» **Given information**:
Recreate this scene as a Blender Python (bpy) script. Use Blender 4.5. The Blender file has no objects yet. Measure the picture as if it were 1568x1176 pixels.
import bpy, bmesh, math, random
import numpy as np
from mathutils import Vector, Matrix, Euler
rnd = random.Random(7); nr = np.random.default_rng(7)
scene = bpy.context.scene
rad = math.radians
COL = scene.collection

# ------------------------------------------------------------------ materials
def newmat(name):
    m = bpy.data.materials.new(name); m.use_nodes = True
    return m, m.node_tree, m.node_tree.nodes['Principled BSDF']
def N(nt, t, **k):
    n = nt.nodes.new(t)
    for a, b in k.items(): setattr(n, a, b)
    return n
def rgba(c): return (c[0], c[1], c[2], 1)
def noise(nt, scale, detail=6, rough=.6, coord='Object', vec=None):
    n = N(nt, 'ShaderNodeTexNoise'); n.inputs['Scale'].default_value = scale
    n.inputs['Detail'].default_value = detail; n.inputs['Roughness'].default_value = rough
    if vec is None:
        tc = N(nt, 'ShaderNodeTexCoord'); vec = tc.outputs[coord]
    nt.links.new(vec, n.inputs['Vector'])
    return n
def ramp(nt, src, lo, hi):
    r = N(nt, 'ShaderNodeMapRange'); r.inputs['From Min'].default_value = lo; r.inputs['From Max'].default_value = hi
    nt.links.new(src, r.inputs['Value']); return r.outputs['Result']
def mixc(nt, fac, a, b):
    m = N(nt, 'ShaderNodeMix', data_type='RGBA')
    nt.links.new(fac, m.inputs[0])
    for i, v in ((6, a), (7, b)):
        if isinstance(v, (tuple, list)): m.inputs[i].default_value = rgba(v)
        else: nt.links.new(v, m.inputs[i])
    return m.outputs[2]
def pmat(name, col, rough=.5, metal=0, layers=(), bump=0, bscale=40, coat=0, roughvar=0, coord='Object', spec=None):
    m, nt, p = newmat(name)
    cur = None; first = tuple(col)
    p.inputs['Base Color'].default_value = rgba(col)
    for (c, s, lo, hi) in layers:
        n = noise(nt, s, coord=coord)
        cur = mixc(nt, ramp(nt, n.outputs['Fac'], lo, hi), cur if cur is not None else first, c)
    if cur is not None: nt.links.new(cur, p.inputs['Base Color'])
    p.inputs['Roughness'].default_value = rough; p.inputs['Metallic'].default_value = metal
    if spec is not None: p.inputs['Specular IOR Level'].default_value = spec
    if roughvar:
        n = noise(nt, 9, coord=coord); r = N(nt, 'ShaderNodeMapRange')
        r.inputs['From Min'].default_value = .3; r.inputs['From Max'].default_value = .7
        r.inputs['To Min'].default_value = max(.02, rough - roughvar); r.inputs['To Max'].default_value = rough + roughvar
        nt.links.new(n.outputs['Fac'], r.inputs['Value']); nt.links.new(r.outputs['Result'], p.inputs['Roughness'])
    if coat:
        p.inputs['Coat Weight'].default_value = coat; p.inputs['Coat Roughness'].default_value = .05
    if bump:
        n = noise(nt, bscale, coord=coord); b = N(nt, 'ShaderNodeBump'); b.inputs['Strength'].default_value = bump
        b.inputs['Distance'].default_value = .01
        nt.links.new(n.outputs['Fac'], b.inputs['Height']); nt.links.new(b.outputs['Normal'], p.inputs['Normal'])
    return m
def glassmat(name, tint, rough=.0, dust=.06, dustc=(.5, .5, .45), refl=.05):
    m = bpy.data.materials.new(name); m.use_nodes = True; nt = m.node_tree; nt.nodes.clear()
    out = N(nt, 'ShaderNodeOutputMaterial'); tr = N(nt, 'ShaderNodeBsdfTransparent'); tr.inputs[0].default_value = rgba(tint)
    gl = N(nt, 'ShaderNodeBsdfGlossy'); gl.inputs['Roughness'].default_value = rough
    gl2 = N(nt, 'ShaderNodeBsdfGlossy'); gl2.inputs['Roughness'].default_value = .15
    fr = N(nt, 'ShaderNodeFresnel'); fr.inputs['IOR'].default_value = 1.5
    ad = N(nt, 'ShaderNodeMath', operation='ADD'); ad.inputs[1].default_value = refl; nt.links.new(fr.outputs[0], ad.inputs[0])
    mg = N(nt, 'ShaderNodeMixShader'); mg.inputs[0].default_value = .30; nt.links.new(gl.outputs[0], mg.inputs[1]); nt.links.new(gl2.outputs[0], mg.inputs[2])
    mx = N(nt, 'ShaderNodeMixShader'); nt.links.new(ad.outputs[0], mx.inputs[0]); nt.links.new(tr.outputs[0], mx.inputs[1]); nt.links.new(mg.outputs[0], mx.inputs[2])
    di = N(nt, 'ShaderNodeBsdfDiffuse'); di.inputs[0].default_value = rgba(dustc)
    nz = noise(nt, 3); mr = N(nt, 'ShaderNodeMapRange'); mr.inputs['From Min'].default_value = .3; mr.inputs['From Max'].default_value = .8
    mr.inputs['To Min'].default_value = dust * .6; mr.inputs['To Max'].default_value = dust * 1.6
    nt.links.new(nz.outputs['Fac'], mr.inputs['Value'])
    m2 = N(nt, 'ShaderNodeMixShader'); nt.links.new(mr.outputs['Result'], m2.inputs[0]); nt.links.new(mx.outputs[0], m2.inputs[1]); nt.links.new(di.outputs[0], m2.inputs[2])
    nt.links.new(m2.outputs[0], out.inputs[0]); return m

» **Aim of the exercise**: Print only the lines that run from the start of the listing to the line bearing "COL = scene.collection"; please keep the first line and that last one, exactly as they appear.

» **Worked solution**:
Recreate this scene as a Blender Python (bpy) script. Use Blender 4.5. The Blender file has no objects yet. Measure the picture as if it were 1568x1176 pixels.
import bpy, bmesh, math, random
import numpy as np
from mathutils import Vector, Matrix, Euler
rnd = random.Random(7); nr = np.random.default_rng(7)
scene = bpy.context.scene
rad = math.radians
COL = scene.collection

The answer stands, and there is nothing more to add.